There was good news on just about every page of the April jobs report. Employment gains for the month were widespread, with every major sector holding its own or showing an increase. There were 123,000 net new A decade ago, a group of political advisors relentlessly preached the message to their candidate “it’s the economy, stupid.” Now, in the midst of yet another political season, let me offer a small refinement of that advice. That is, when it comes to the economy, GDP doesn’t matter. It’s all about jobs.
The fact that some of you reading this might not follow what I just said is part of the problem. Economists pore over every nuance of the Bureau of Economic Analysis’s quarterly report on Gross Domestic Product in the national economy, because we recognize it as the most comprehensive scorecard on the performance of the national economy available. But outside of our tiny profession, very few people even know what the letters GDP stand for, let alone know what it represents.
That situation is unlikely to ever change. After all, the whole idea of adding up everything that is produced in the economy into a single number is the invention of economists, and it is produced by economists. Is it any surprise that the only people who seem to pay it any attention are also economists?
Jobs are another matter entirely. Counting heads in the nation’s workplaces is not only easier to
understand, but it also has a direct connection with the economic welfare of the families and households getting the paychecks.

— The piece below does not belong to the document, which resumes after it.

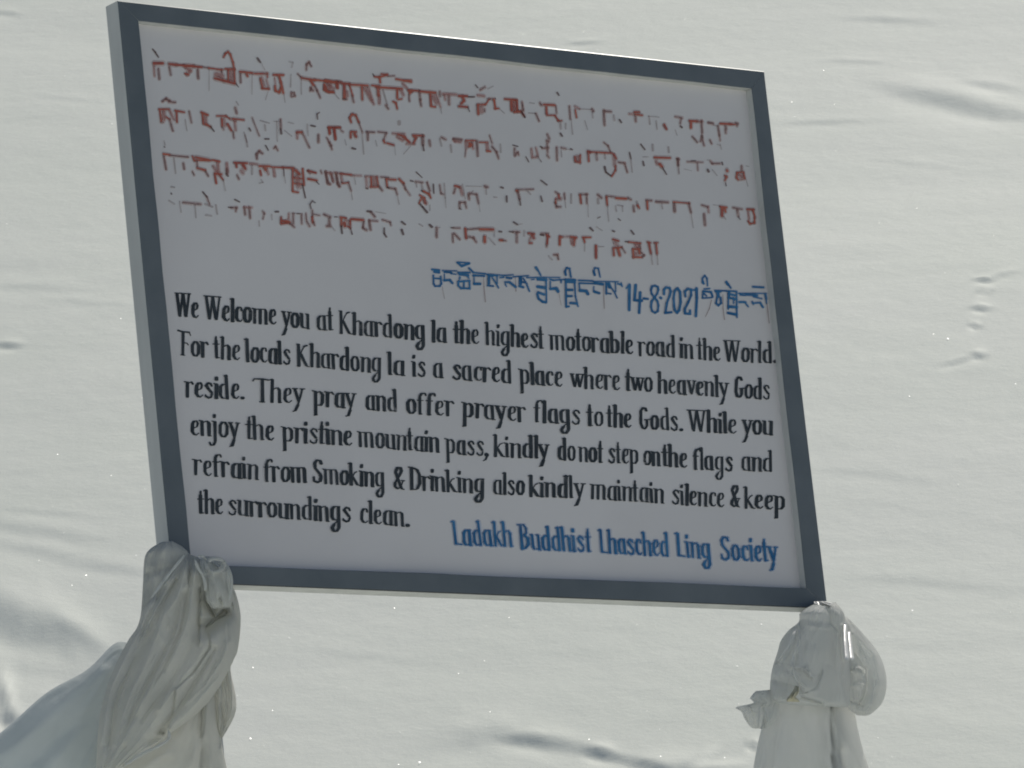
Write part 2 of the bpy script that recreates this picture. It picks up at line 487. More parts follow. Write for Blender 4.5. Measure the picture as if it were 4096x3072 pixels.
# glyphs of the sign writer's condensed alphabet; units = photo pixels at the middle of the board
# each stroke: 'n' broad nib, 'h' hairline, 'm' medium; y up from the baseline, x-height 56, ascender 87
G = {
 'n': (38, [('n', '6,0 6,54'), ('h', '-3,56 8,55'), ('h', '6,46 16,54 24,56'), ('n', '26,52 28,46 28,0'), ('h', '26,1 34,0')]),
 'h': (38, [('n', '6,0 6,86'), ('h', '-3,84 5,88'), ('h', '6,46 16,54 24,56'), ('n', '26,52 28,46 28,0'), ('h', '28,1 34,1')]),
 'm': (58, [('n', '6,0 6,54'), ('h', '-3,56 8,55'), ('h', '6,54 46,56'), ('n', '26,52 26,0'), ('n', '45,52 47,46 47,0'), ('h', '47,1 53,1')]),
 'u': (38, [('n', '6,55 6,10 9,3'), ('h', '-2,56 6,56'), ('h', '8,2 28,2'), ('n', '28,55 28,0'), ('h', '20,56 28,56'), ('h', '28,1 34,0')]),
 'i': (16, [('n', '6,0 6,53'), ('h', '-3,56 7,55'), ('n', '5,70 6,80'), ('h', '6,1 12,1')]),
 'l': (16, [('n', '6,0 6,86'), ('h', '-3,84 5,88'), ('h', '6,1 12,1')]),
 'r': (28, [('n', '6,0 6,54'), ('h', '-4,56 8,55'), ('h', '7,48 14,54 20,56'), ('m', '20,55 24,49')]),
 'o': (36, [('n', '6,42 6,14 12,2 20,2 27,12 28,42 22,55 13,55 6,42')]),
 'a': (38, [('n', '13,54 7,46 6,12 11,2'), ('h', '11,55 30,56'), ('h', '11,1 28,2'), ('n', '27,55 28,0'), ('h', '28,1 35,0')]),
 'c': (30, [('n', '12,54 7,44 6,14 12,3'), ('h', '12,55 22,55'), ('m', '23,53 24,44'), ('h', '12,2 20,2 25,8')]),
 'e': (32, [('n', '12,54 7,44 6,14 12,3'), ('h', '11,55 20,56'), ('m', '21,54 24,46 22,36'), ('h', '22,34 8,26'), ('h', '12,2 19,1 26,9')]),
 's': (33, [('m', '25,46 22,54 14,56 8,50'), ('n', '8,46 13,36 23,22'), ('m', '25,16 22,4 14,1 5,7'), ('h', '4,12 8,4')]),
 't': (22, [('n', '8,2 8,70'), ('m', '8,70 9,84'), ('h', '-3,55 18,56'), ('h', '8,1 17,3')]),
 'd': (38, [('n', '14,52 7,44 6,12 11,2'), ('h', '12,53 28,52'), ('h', '11,1 28,2'), ('n', '27,86 28,0'), ('h', '19,84 27,88')]),
 'b': (38, [('n', '6,86 6,2'), ('h', '-3,84 5,88'), ('h', '6,46 16,54 22,55'), ('n', '23,52 28,44 28,14 22,3'), ('h', '6,1 22,2')]),
 'k': (36, [('n', '6,0 6,86'), ('h', '-3,84 5,88'), ('h', '8,28 20,50 27,54'), ('n', '12,32 18,20 27,3'), ('h', '27,2 35,1')]),
 'g': (38, [('n', '13,54 7,46 6,16 11,6'), ('h', '11,55 32,56'), ('h', '11,5 27,7'), ('n', '28,55 28,-20'), ('n', '27,-24 20,-36 12,-37'), ('n', '9,-34 6,-24 12,-12'), ('h', '12,-10 22,0')]),
 'p': (38, [('n', '6,54 6,-34'), ('h', '-5,57 8,55'), ('h', '6,46 16,54 22,55'), ('n', '23,52 28,44 28,14 22,4'), ('h', '6,4 22,3'), ('h', '0,-36 10,-33')]),
 'y': (34, [('n', '4,54 9,36 16,8'), ('m', '27,54 22,28 14,-6'), ('n', '14,-8 7,-30'), ('h', '-3,56 12,56'), ('h', '20,56 34,56'), ('h', '0,-33 9,-30')]),
 'v': (30, [('n', '3,54 8,36 14,6'), ('m', '25,54 21,28 16,4'), ('h', '-3,56 10,56'), ('h', '19,56 30,56')]),
 'w': (46, [('n', '3,54 12,6'), ('m', '21,54 14,6'), ('n', '22,54 30,6'), ('m', '41,54 32,6'), ('h', '-3,56 10,56'), ('h', '18,56 46,56')]),
 'f': (27, [('n', '8,0 8,68'), ('n', '9,72 13,82 22,84'), ('m', '25,82 26,76'), ('h', '-1,55 18,55'), ('h', '8,1 14,1')]),
 'j': (18, [('n', '9,54 9,-18'), ('n', '8,-22 3,-33 -4,-34'), ('m', '-7,-32 -9,-24'), ('h', '0,56 9,55'), ('n', '8,70 9,80')]),
 'W': (60, [('n', '4,84 14,8'), ('m', '26,84 18,8'), ('n', '28,84 38,8'), ('m', '52,84 42,8'), ('h', '-4,87 58,87'), ('n', '14,10 16,2'), ('n', '38,10 40,2')]),
 'K': (46, [('n', '7,0 7,86'), ('h', '0,86 10,86'), ('h', '10,40 20,66 28,82'), ('m', '26,80 36,84'), ('n', '14,48 24,24 34,4'), ('h', '34,2 44,1'), ('h', '1,0 10,0')]),
 'F': (40, [('n', '12,0 12,86'), ('m', '-6,90 12,87 34,87'), ('h', '34,87 38,76'), ('h', '12,46 26,46 30,40'), ('h', '4,0 18,0')]),
 'T': (46, [('n', '24,0 24,84'), ('m', '0,86 24,87 42,84'), ('h', '0,86 -4,78'), ('h', '16,0 30,0')]),
 'G': (40, [('n', '28,74 24,85 16,86 8,74 6,24 12,4 20,2'), ('n', '23,4 29,14 29,36'), ('h', '20,38 38,40')]),
 'S': (42, [('n', '31,72 27,84 15,85 8,74 9,58'), ('n', '10,54 28,32 31,24'), ('n', '31,20 28,6 18,1 8,5'), ('m', '6,8 5,20')]),
 'D': (42, [('n', '8,2 7,86'), ('h', '-4,87 12,86'), ('n', '14,84 26,78 33,60 34,26 26,6'), ('h', '24,3 4,1')]),
 'B': (42, [('n', '8,2 8,84'), ('h', '-4,87 22,88'), ('m', '22,86 29,74 27,58 18,50'), ('n', '20,50 32,40 32,18 22,6'), ('h', '22,4 6,-2')]),
 'L': (34, [('n', '7,2 7,86'), ('h', '-4,84 5,88'), ('m', '7,3 28,1')]),
 '&': (38, [('n', '26,4 14,46 8,66'), ('n', '9,70 14,84 24,84 27,72 22,58'), ('m', '22,56 8,28'), ('n', '7,26 6,10 14,2'), ('h', '14,1 24,8 32,32'), ('h', '26,2 34,0'), ('h', '26,34 36,34')]),
 '.': (13, [('d', '6,5 8,5')]),
 ',': (14, [('d', '5,6 6,4'), ('m', '7,0 2,-14'), ('h', '2,-14 -6,-20')]),
}
NIB = {'n': (5.95, 3.2), 'm': (4.0, 3.5), 'h': (2.3, 2.3), 'd': (8.0, 7.0)}
def parse(s):
    return [tuple(float(v) for v in p.split(',')) for p in s.split()]

def write_word(L, word, x0, y0, x1, y1, mi, hs=1.0, lean=0.01, halo=None, thin=1.0):
    """paint a word whose ink runs from (x0,y0) to (x1,y1) along its baseline"""
    nat = sum(G[c][0] for c in word) - 4
    xs = (x1 - x0) / nat
    mid = (x0 + x1) / 2
    s = (1.06 - 0.085 * (mid - 700) / 2400) * hs
    sl = (y1 - y0) / (x1 - x0)
    cx = 0.0
    for c in word:
        adv, st = G[c]
        wob = random.uniform(-1.3, 1.3); hw = s * (1 + random.uniform(-.03, .03)); ln = lean + random.uniform(-.03, .03); tk = random.uniform(.88, 1.12) * thin; jx = random.uniform(-1, 1)
        for kind, pl in st:
            pts = []
            for (gx, gy) in parse(pl):
                X = x0 + (cx + gx + jx + random.uniform(-.5, .5)) * xs - gy * hw * ln
                Y = y0 + sl * (X - x0) - gy * hw + wob
                pts.append((X, Y))
            rx, ry = NIB[kind]
            L.stroke(pts, rx * (0.5 * xs + 0.5) * s * tk, ry * s * tk, mi, 0.10)
            if halo: halo.stroke(pts, rx * 1.5 + 2.5, ry * 1.4 + 3, mi)
        cx += adv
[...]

That’s why you get so many incredulous looks when you stand up in front of an audience and tell them that the recession of 2001 ended almost two and a half years ago. Until the job counts in the economy turn upward, their faces tell you, it really doesn’t matter.
Happily, that day has finally arrived, for both the national and the state economies. A few months of solid job gains, of course, won’t immediately erase the losses suffered during the course of the entire recession. But it sure beats going in the other direction.
The U.S. economy added 288,000 payroll jobs in the month of April, coming off an upwardly revised 337,000 job gain in March, according to the Bureau of Labor Statistics. The April gain caps a seven month streak that has seen more than a million new payroll jobs added to the national economy.
There was good news on just about every page of the April jobs report. Employment gains for the month were widespread, with every major sector holding its own or showing an increase. There were 123,000 net new professional services jobs created nationally last month. Temporary help services, which often predict future permanent job swings, were up sharply. And even long-suffering manufacturing payrolls registered a modest increase.
Now that job growth and GDP growth are moving in the same direction again, will we listen politely once again when economists tell us the economy is growing? Perhaps. But if you look at the actions of the Federal Reserve, it would appear that even some economists are paying more attention to job growth than GDP these days.
After all, the wise people at our central bank lowered interest rates twice after the official end of the recession, and have kept them at record low levels for nine quarters of very healthy growth in GDP. During seven of those nine quarters, of course, job growth was heading in the wrong direction.
It’s heretical, of course, for an economist to question the dominance of GDP as a benchmark for judging economic performance. But after two years of healthy GDP growth, why are we all breathing so much easier now that job growth has arrived as well?